Va para seis años, que un día se dejó caer por Baena. Imagínatelo: sólo, en un Opel Corsa, completamente calvo, vestido de forma arcaica ‑chaleco de los de traje, vaqueros y camisa impólutamente blanca‑ con el oliva de su piel que nunca dejó de ser gitana, llegando a la puerta de mi casa. María del Pilar ‑la mayor de mis hijas‑ fue quien le abrió la puerta. Se llegó hasta la pequeña estancia que uso como despacho y me soltó: «¡Papá, un hombre raro pregunta por tí!». Y allí estaba él, de forma insobornable, aquel marino de aguas dulces, empeñado en darle sal a su existencia, contándome tantas y tantas cosas: de su vida, de su mujer, de sus hijos, de sus aspiraciones, de los recuerdos que compartíamos… Me habló del Aula del Mar, del océano que siempre fue una constante en su discurso. Yo, la verdad, lo veía como descentrado, como perdido en el tiempo, como si hubiese escapado de otro mundo, como si sus coordenadas geográficas y humanas estuviesen al pairo de un aire enloquecido y ‑¿porqué no?‑ marinero… Diego ‑el amigo ya siempre ausente‑ me ha roto la vena del recuerdo y las gotas de hiel me llevan horadando desde que supe que Canito había vuelto ‑esta vez, de manera definitiva‑ al seno del agua y de la sal que tanto había amado. ¿Por qué todos perseguimos un horizonte que, al final de la jornada, termina por devorarnos como si fuéramos hijos menores de un dios que no soporta la idea de que nos volvamos mayores?

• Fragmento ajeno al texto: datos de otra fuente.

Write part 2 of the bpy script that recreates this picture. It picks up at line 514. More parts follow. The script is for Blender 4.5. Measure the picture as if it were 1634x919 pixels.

Hoy ya no te canso más. Tu lista de nombres es emotiva: El Macho Elvira, Quesada, Juan Torres, Pedrajas, Orellana… Pero el adiós de Canito (una vez trajo a Úbeda un camaleón del Golfo al que bautizó con ese nombre) me ha abierto todos los poros de esta piel curtida por los años… Un abrazo, amigo Diego, y que Dios o el diablo nos mantengan vivos y con ganas de seguir creciendo».